To like effect see: Rentz v. Anhut, 284 Mich. 695; Carter v. C.F. Smith Co., 285 Mich. 621; Wallace v. Kramer, 296 Mich. 680; Burnash v. Compton, 298 Mich. 70; Douglas v. Holcomb, 340 Mich. 43.
In the instant case it was shown that 2 brothers crossed the same street not far from where plaintiff started to cross. They left the curb shortly after plaintiff reached the center of the street. They ran and were just able to get across without being struck. It is urged that if plaintiff had hurried he would have avoided the accident. He was confronted with an emergency. He had to decide whether to run the risk of hurrying across the path of the oncoming truck or to stand in what he deemed a place of safety. That of itself does not constitute contributory negligence per se. At most it was a question for the jury which was properly instructed as to contributory negligence. It found in plaintiff's favor.

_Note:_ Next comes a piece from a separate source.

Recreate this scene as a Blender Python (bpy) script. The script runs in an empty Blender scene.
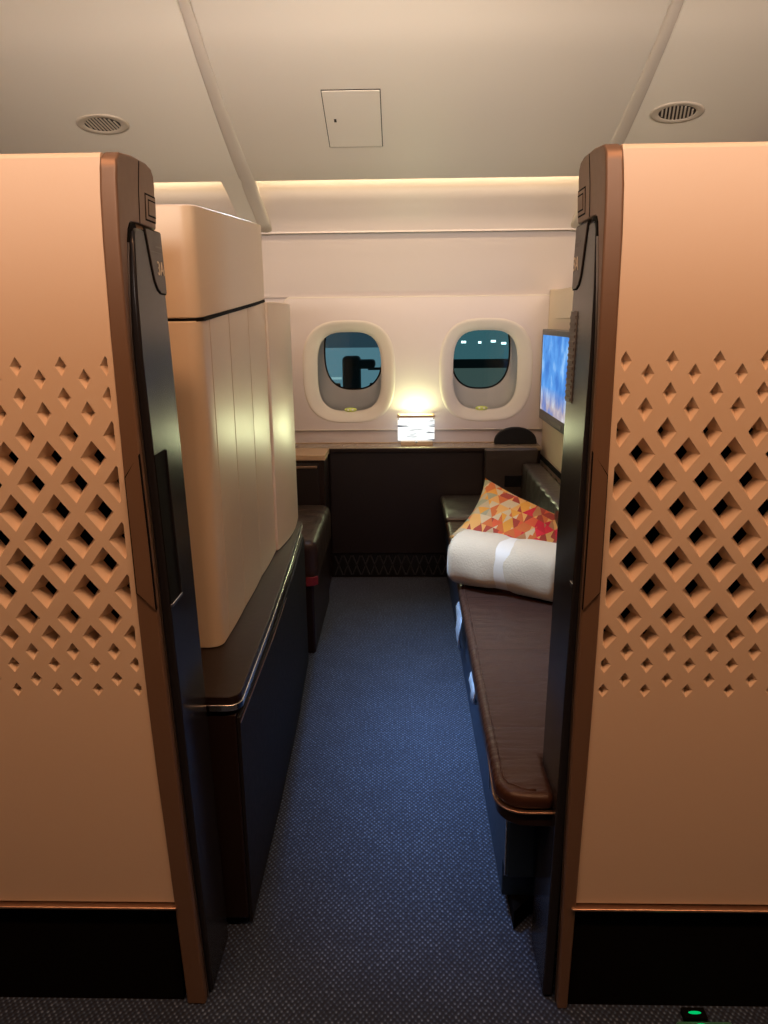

The only other question presented is whether the judge erred in not considering the traffic code of the city of Flint. The traffic code was at no time introduced; in fact, it does not even appear in the record or the briefs. The first motion for a directed verdict was made at the end of testimony on behalf of plaintiff, in the private office of the trial judge. *107 There had not been a word of testimony in regard to the traffic code of the city of Flint. Presumably the code was adopted as an ordinance by the city of Flint. It is true that in the answer to the motion attorney for plaintiff cited only cases to the effect that violation of a city ordinance is not negligence per se. The judge made no written finding nor gave his reasons for denial of motion to direct a verdict for defendants. He did not err in declining to direct a verdict on the strength of the traffic code that had not been introduced in evidence. At the end of all the testimony, and after the charge of the judge to the jury, attorneys for defendants Goldstein and Frost asked the court to also instruct the jury relative to the duty of a pedestrian as set out "in the city of Flint ." The code or ordinance was not in evidence and it was too late to introduce it after the testimony was all in. There was no abuse of discretion by the trial court in refusing to charge the jury in regard to the traffic code of the city of Flint. It was not introduced in evidence, and we need not discuss its effect as if it had been.
Judgment affirmed, with costs to plaintiff.
CARR, C.J., and SMITH, SHARPE, BOYLES, REID, DETHMERS, and KELLY, JJ., concurred.